CANCELED 25.11.25 BOKU-Met Seminar
Mineral dust aerosol plays a key role in Earth's radiation budget by absorbing and scattering radiation. The single scattering albedo (SSA), a parameter governing dust radiation interaction, varies with dust particle size, shape, and mineralogical composition. Emitted primarily from arid and semi-arid regions, dust represents a major component of the global aerosol burden and remains a significant source of uncertainty in weather and climate models, largely due to challenges in accurately characterizing its optical and microphysical properties.
Dust models typically assume a globally homogeneous composition for the calculation of dust optical properties. However, minerals present in dust aerosols vary regionally and with particle size, depending on the parent soil mineralogical composition. Among others, uncertainties remain in the abundance of iron oxides in soils and at emission, and their absorptive properties (i.e., imaginary part of the refractive index).

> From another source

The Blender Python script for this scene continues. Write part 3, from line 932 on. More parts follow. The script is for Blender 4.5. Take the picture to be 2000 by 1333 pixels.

Here, with a set of controlled experiments conducted with the Multiscale Online Non-hydrostatic AtmospheRe CHemistry model (MONARCH), we aim at disentangling the impact of regional and size variations of dust mineralogy in single scattering albedo and its direct radiative effect. We also assess the sensitivity of our results to different soil mineralogy information, including the recent observationally constrained EMIT dataset, and to uncertainties in the iron oxides refractive indexes. We conducted a seasonal and annual analysis of global dust transport, optical properties, and direct radiative effect using the Rapid Radiative Transfer Model for GCMs (RRTMG).